A short walk down a steep narrow street beneath an archway led us out of the low-browed passage of the Etruscan Porta Susanna on to the wall itself. This rises up directly from La Cupa, as the indentation which the valley here makes is called. The wall follows the curves of the hills, always keeping close to the edge of the descent, and, as I have already said, where an angle is sharply turned a bold round tower stands out sentinel-wise against the blue sky.
PORTA SUSANNA
Below the wall the fertile dell was literally covered with vines, olives, fig and mulberry trees; plots of blue-green cabbage and shining lettuce covered bare spaces of brown earth.
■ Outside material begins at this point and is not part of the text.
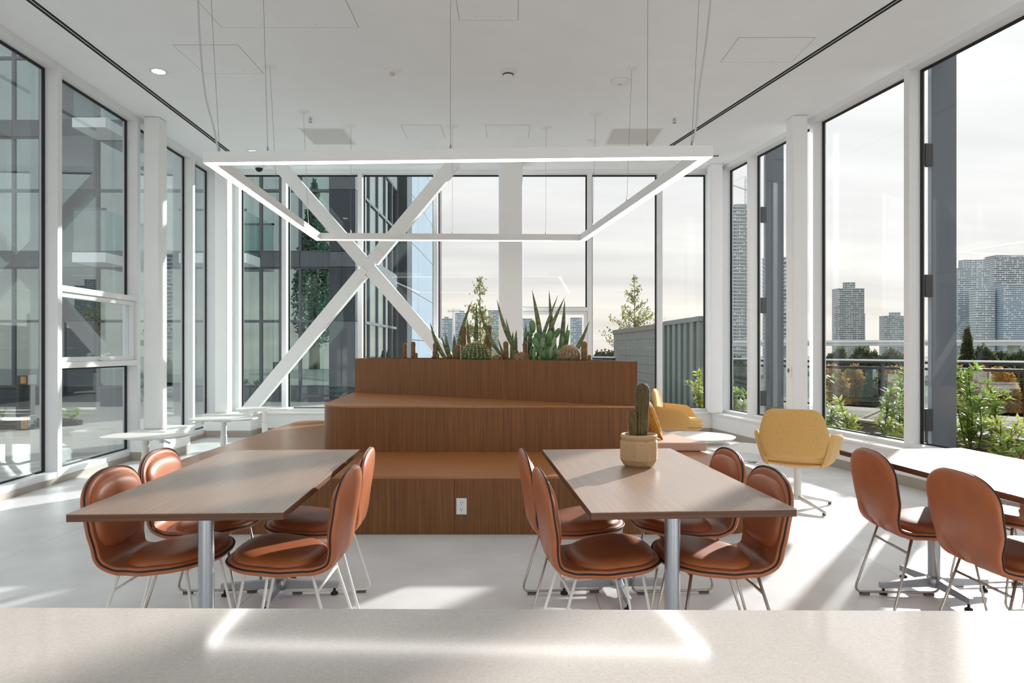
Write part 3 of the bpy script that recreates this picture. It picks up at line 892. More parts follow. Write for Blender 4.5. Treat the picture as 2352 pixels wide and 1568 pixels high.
def blade(mb, base, tip, w, bend, facing=0.0, bulge=None):
    base = Vector(base); tip = Vector(tip); n = 9
    d = tip - base
    side = d.cross(Vector((0, 1, 0))).normalized()
    vs = []; fs = []
    for i in range(n + 1):
        t = i / n
        p = base + d * t + side * bend * math.sin(math.pi * t) * d.length
        hw = w / 2 * (0.55 + 1.04 * t if t < 0.45 else 1.02 * (1 - ((t - 0.45) / 0.55) ** 1.7) + 0.0) + 0.0006
        tang = side
        nrm = Vector((0, 1, 0))
        vs += [p - tang * hw + nrm * hw * 0.35, p - nrm * hw * 0.10, p + tang * hw + nrm * hw * 0.35, p + nrm * hw * 0.28]
    for i in range(n):
        a = i * 4
        for k in range(4):
            fs.append((a + k, a + (k + 1) % 4, a + 4 + (k + 1) % 4, a + 4 + k))
    fs.append((3, 2, 1, 0)); fs.append((n * 4, n * 4 + 1, n * 4 + 2, n * 4 + 3))
    mb._add(vs, fs)
def snake(label, cx, back, specs):
    D0 = Drow(cx, back)
    e = thing('snake_plant', ((cx - CX) / F * D0, D0, SOIL), label, 'plant', 'snake plants in the planter')
    rng = random.Random(cx)
    for (bx, by, tx, ty, wpx, bend) in specs:
        D = D0 + rng.uniform(-0.08, 0.08)
        a = at(bx, by, D); a.z = SOIL - 0.01
        b = at(tx, ty, D)
        ob = MB(); blade(ob, a, b, wpx / F * D, bend)
        sharp(ob.build('leaf', M_snake, e), 60)
snake('snake plant with long leaning leaves left of and behind the green barrel cactus', 1050, 0.42, [
    (1040, 828, 988, 740, 10, 0.07), (1040, 828, 1023, 762, 9, 0.03), (1044, 828, 1043, 766, 10, 0.0), (1048, 828, 1085, 689, 9, 0.05),
    (1092, 828, 1072.5, 727, 9, 0.04), (1094, 828, 1094, 694, 9, 0.0), (1104, 828, 1118, 760, 8, 0.0), (1042, 828, 1012, 768, 6, 0.02)])
snake('snake plant with two leaves arching left, behind the small rusty barrel cactus', 1184, 0.55, [
    (1180, 828, 1099, 692, 9, 0.09), (1212, 828, 1141, 687, 10, 0.06), (1180, 828, 1186, 757, 11, 0.0), (1196, 828, 1162, 730, 8, 0.03),
    (1172, 828, 1143, 775, 6, 0.03), (1174, 828, 1178, 760, 9, 0.0), (1216, 828, 1218, 752, 12, 0.0), (1196, 828, 1226, 731, 8, -0.03), (1205, 828, 1208, 742, 9, 0)])
snake('tall snake plant with crossing pointed leaves rising above the prickly pear', 1250, 0.55, [
    (1248, 828, 1222, 665, 12, -0.02), (1284, 828, 1261, 666, 10, 0.02), (1226, 800, 1282, 677, 8, 0.02), (1236, 815, 1298, 681, 10, 0.03),
    (1280, 828, 1297, 688, 11, -0.02), (1268, 828, 1262, 731, 9, 0), (1268, 828, 1272, 745, 8, 0), (1288, 828, 1305, 742, 9, 0.0), (1290, 820, 1309, 757, 7, 0),
    (1292, 820, 1354, 736, 10, -0.05), (1260, 828, 1240, 765, 9, 0)])
pp = thing('prickly_pear', ((1255 - CX) / F * (Drow(1255, 0.3)), Drow(1255, 0.3), SOIL), 'green prickly pear cactus with many flat pads left of the pinkish barrel cactus', 'cactus')
rng = random.Random(5)
for (zx, zy, w, h, rot, g) in ((1345, 510, 62, 125, -5, 0), (1310, 575, 100, 45, 15, 0), (1390, 605, 70, 90, -20, 0), (1500, 590, 50, 100, 5, 0), (1562, 575, 50, 125, 28, 0), (1490, 650, 60, 110, 60, 0),
        (1372, 655, 55, 110, -20, 0), (1432, 660, 45, 110, 5, 1), (1538, 655, 42, 110, 12, 1), (1612, 650, 32, 110, 8, 0), (1650, 600, 50, 130, 20, 0), (1395, 730, 40, 90, -45, 0), (1420, 740, 45, 140, 0, 0),
        (1512, 745, 36, 120, 3, 1), (1560, 735, 50, 70, -20, 1), (1470, 700, 60, 120, 10, 0), (1590, 720, 55, 130, 15, 0), (1385, 690, 55, 130, -10, 1), (1455, 760, 50, 90, 0, 0), (1340, 740, 45, 120, 8, 0), (1440, 600, 45, 90, 25, 0)):
    D = Drow(1255, 0.30) + rng.uniform(-0.10, 0.12)
    px, py = 880 + zx * 0.2551, 620 + zy * 0.2551
    c = at(px, py, D); hw = w * 0.2551 / F * D / 2; hh = h * 0.2551 / F * D / 2
    yaw = R(rng.uniform(-35, 35))
    vs = []; fs = []; n = 14; m = 7
    for i in range(m + 1):
        el = -math.pi / 2 + math.pi * i / m
        for k in range(n):
            a = 2 * math.pi * k / n
            p = Vector((math.cos(a) * math.cos(el) * hw, math.sin(el) * 0.012, math.sin(a) * math.cos(el) * hh))
            p.x *= 1 + 0.18 * p.z / max(hh, 1e-4)
            vs.append(c + Matrix.Rotation(yaw, 3, 'Z') @ (Matrix.Rotation(R(rot), 3, 'Y') @ p))
    for i in range(m):
        for k in range(n):
            fs.append((i * n + k, i * n + (k + 1) % n, (i + 1) * n + (k + 1) % n, (i + 1) * n + k))
    MB()._add(vs, fs).build('pad', M_padg if g else M_pad, pp, smooth=True)
stm = MB()
for q in (1225, 1240, 1258, 1274):
    D = Drow(1255, 0.3); a = at(q, 828, D); a.z = SOIL - 0.01
    stm.tube([a, at(q + 2, 800, D)], 0.018, 8)
stm.build('stem', M_pad, pp, smooth=True)

# ------------------------------------------------------------------ dining tables
def make_table(lx, ly, th=0.028):
    root = thing('dining_table', (0, 0, 0))
    MB().box(-lx / 2, lx / 2, -ly / 2, ly / 2, 0.74 - 0.003, 0.74).build('tabletop', M_table, root)
    MB().box(-lx / 2, lx / 2, -ly / 2, ly / 2, 0.74 - th, 0.737).build('table_edge', M_tedge, root, bevel=0.0015)
    for sy in (-1, 1):
        y = sy * (ly / 2 - 0.27)
        c = MB().lathe([(0.03, 0.055), (0.03, 0.70)], (0, y, 0), 24)
        ped = sharp(c.build('pedestal', M_silver, root), 40)
        MB().box(-0.09, 0.09, y - 0.18, y + 0.18, 0.70, 0.7118).build('mounting_plate', M_dark, root)
        MB().lathe([(0.04, 0.035), (0.042, 0.06), (0.042, 0.085), (0.032, 0.095)], (0, y, 0), 20).build('hub', M_silver, root, smooth=True)
        for a in range(4):
            d = Vector((math.cos(a * math.pi / 2), math.sin(a * math.pi / 2), 0))
            L = 0.31 if a % 2 == 0 else 0.27
            p0 = Vector((0, y, 0.062)) + d * 0.03; p1 = Vector((0, y, 0.050)) + d * L
            arm = MB().bar(p0, p1, 0.034, 0.05, w2=0.026, h2=0.03).build('base_arm', M_silver, root, bevel=0.003)
            q = p1 - d * 0.02
            MB().lathe([(0.02, 0.0), (0.02, 0.008), (0.007, 0.016), (0.007, 0.036)], (q.x, q.y, 0), 14).build('levelling_foot', M_rubber, arm, smooth=True)
    return root
t0 = make_table(0.755, 1.525)
TBL = [(-1.226, 3.18, 2.55, 'brown walnut dining table with a bare top, at the left in front of the bench'),
       (0.605, 3.215, 4.0, 'walnut dining table with the potted cactus on it, in the middle right'),
       (2.335, 3.215, 5.2, 'walnut dining table with a pale glare on top, at the right edge by the windows')]
TABLES = []
for i, (x, y, a, lb) in enumerate(TBL):
    o = t0 if i == 0 else copy_tree(t0)
    o.location = (x, y, 0); o.rotation_euler.z = R(a)
    tag(o, lb, 'table', 'rectangular dining tables')
    TABLES.append(o)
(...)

In winter a torrent flows through the Cupa.
To-day the long range of hill on the left looked red-brown, variegated with green and grey; behind its shoulder a more distant mountain showed opal; tall regular houses of the ancient city rose one behind another on the right, and the last brick tower, that of the Scalzi, rose above them all.
The wall makes here an inward angle before it goes out far away westward to another point of the star-shaped hill, and here the view becomes more beautiful. The outlines of the mountains cross, and reveal through the openings yet another ridge behind, and this farther ridge looks a delicate opal, while the sunbeams become less powerful. On the right the hills stretched in two purple undulating lines, between them a rosy vapour moved slowly, deepening in tint as it rose towards the orange-coloured clouds. Masses of grey now sent up warnings from below, and partly obscured the rosy vapour; southward the grey took a lurid tinge, and across it floated pale phantom-like cloudlets. The far-off hill, as we looked southward, had become a purple-blue, while the town in the space between climbed upwards in terraces, the houses bowered in vines and garden blossoms.
This is not so extended a prospect as some others that are to be had from the walls of Perugia, but I am inclined to consider it one of the most interesting, from the double view it offers of the town and of the quaint formation of the steep-sided, triangular valley, with its mysterious depth of vegetation below.
We kept along the wall for some distance, then our road led us away from it between old stone garden walls, supports for vines and figs, and brilliant orange begonia blossoms which peep above them. Quaint side-streets looked tempting on our left. Going up one of these, we found a portion of Etruscan wall with an opening in it of the same period of stone-work.
The street beyond mounted steeply to where a brick arch spanned it: on one side a flight of broken steps led up to a tall house above the wall; a loggia, corbelled out from between the house and the grey pointed arch, was filled with charming foliage and flowers; an iron crane projected from the balcony over a brick water-tank beside the broken steps. The variety of form and colour was most vivid against the shadow within the arch; its two projecting imposts were massive slabs of travertine, and beside one of these, gleaming out of the shadow, was a little shrine with a nosegay of freshly-gathered flowers.